- From: Brad Kemper <brad.kemper@gmail.com>
- Date: Sat, 21 Mar 2009 02:36:52 -0700
- To: Andrew Fedoniouk <news@terrainformatica.com>
- Cc: David Hyatt <hyatt@apple.com>, "Tab Atkins Jr." <jackalmage@gmail.com>, Jonathan Snook <jonathan.snook@gmail.com>, "www-style@w3.org" <www-style@w3.org>
On Mar 20, 2009, at 1:36 PM, Andrew Fedoniouk wrote: > <table> works pretty well already for tabular data. > There is a need for layout managers of different types (grid alike > LM is just one of them) . > I do not think that it makes real sense to try to fit all possible > cases into that display:table. > > Consider these four elements: > > |--- 100px---|-----------1* ----------| > |-------2* -----------|------ 1* -----| > > where elements replaced into two rows.
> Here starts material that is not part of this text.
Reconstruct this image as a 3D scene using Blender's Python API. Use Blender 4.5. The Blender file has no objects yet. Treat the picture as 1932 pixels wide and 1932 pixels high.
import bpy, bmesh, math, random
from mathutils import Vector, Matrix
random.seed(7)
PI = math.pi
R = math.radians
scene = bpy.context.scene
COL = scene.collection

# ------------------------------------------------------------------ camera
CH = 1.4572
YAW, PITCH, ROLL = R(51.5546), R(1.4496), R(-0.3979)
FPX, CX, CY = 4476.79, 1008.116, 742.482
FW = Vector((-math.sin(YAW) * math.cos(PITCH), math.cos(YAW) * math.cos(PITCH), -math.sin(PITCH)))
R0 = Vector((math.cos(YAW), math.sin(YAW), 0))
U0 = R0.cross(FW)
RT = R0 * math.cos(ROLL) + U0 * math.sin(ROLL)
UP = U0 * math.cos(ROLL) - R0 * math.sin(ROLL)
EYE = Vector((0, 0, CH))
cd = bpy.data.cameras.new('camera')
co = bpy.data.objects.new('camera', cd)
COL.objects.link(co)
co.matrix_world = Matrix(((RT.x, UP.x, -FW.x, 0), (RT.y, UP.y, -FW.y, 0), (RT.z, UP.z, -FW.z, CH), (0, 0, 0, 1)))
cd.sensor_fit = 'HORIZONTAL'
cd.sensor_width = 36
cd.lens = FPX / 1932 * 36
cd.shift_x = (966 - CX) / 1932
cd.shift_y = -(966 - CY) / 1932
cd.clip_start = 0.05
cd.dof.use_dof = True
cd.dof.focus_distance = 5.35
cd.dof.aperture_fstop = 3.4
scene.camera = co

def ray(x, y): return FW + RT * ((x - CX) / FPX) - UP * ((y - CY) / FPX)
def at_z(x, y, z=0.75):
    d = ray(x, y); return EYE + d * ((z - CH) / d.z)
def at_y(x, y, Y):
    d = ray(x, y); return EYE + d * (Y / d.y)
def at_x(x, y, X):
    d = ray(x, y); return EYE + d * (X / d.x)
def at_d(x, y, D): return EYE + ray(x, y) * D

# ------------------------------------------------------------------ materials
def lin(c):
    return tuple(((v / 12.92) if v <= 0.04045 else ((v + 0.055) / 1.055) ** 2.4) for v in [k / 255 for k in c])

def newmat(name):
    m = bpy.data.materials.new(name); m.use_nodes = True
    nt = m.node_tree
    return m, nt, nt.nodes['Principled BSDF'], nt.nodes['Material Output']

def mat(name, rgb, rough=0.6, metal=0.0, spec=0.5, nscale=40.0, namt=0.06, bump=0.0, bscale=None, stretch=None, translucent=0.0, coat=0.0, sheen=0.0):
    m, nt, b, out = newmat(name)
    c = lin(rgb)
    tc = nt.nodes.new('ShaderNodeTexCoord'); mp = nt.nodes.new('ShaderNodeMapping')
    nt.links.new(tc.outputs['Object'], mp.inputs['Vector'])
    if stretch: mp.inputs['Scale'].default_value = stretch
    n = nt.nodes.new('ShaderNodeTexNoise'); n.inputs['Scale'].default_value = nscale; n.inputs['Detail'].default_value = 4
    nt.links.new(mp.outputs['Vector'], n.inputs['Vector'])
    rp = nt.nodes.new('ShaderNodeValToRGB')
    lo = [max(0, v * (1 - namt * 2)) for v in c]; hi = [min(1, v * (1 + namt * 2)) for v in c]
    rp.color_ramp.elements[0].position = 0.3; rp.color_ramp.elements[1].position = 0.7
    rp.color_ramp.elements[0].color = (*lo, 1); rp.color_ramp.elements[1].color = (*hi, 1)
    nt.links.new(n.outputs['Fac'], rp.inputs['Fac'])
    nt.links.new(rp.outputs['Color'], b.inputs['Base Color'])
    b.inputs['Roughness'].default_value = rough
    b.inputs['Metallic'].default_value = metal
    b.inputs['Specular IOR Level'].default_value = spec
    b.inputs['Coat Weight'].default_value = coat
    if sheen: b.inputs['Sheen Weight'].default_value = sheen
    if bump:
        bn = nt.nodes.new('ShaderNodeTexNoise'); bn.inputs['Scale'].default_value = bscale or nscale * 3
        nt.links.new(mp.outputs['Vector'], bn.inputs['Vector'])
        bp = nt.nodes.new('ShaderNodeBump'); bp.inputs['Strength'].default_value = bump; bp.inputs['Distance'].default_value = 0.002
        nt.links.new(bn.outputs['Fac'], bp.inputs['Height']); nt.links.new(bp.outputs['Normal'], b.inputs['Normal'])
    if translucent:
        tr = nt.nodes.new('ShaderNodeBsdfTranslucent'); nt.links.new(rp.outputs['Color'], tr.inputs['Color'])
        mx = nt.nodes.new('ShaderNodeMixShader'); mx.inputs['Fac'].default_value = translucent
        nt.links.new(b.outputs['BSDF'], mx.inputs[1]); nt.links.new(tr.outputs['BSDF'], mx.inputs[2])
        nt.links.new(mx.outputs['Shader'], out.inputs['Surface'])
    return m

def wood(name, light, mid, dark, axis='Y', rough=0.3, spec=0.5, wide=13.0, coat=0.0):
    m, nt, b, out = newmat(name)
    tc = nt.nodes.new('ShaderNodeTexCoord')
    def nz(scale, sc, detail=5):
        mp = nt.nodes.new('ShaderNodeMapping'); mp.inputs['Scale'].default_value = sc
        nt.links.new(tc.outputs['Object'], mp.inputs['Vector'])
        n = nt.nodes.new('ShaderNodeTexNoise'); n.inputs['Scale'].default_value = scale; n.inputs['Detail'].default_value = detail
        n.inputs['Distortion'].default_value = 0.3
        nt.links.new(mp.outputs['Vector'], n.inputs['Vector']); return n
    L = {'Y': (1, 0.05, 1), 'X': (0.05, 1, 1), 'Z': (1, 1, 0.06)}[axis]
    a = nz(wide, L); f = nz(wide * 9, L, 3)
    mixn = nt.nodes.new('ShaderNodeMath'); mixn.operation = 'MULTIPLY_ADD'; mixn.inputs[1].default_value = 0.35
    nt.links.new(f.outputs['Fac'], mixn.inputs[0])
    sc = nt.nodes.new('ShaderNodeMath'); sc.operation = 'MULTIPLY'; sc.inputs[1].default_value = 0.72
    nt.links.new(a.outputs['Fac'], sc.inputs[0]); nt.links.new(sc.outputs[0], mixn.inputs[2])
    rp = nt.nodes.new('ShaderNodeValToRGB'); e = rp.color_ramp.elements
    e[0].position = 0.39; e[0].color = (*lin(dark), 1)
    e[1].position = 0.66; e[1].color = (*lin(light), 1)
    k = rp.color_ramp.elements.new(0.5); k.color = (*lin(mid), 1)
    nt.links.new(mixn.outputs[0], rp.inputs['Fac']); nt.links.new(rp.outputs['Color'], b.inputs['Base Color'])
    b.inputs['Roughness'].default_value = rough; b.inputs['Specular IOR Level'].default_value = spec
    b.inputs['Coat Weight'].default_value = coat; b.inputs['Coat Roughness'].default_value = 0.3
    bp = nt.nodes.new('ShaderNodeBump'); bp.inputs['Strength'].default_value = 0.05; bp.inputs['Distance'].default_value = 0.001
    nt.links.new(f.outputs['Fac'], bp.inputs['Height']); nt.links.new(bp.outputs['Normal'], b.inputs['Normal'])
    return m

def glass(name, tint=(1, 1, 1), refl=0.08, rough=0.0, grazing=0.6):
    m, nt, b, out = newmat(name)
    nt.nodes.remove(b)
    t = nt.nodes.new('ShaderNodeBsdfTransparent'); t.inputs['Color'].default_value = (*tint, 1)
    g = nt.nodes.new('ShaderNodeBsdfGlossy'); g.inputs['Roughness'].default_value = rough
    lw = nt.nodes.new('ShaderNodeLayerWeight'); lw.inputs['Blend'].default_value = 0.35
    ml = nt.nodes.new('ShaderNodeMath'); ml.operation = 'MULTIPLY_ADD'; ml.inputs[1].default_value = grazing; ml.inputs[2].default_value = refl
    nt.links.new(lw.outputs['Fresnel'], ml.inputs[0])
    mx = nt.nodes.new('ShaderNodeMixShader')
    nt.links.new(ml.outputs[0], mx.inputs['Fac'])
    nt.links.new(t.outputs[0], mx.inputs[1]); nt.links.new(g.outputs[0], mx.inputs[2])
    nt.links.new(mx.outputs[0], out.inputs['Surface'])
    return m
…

In each row elements have the > same height equal to tallest element > and some elements have flex widths (and heights). There is no way in > current CSS to define this. At all. > Neither display:table nor floats will help. > I mean trying to make display:table to serve other roles than just > presenting tabular arrangements will > make display:table overcomplicated and will not be a complete and > expandable solution anyway. > I did not mean to imply that the table display mechanisms was the end- all display model to rule them all. Just that it is extremely useful for a huge number of Web page layouts, especially when uncoupled from the semantics of the HTML TABLE elements. There is a reason so many authors used them so much, and why we've been trying to hack together something ever since that is more semantic using floats and positioning and negative margins and such that would work almost as well as tables always have.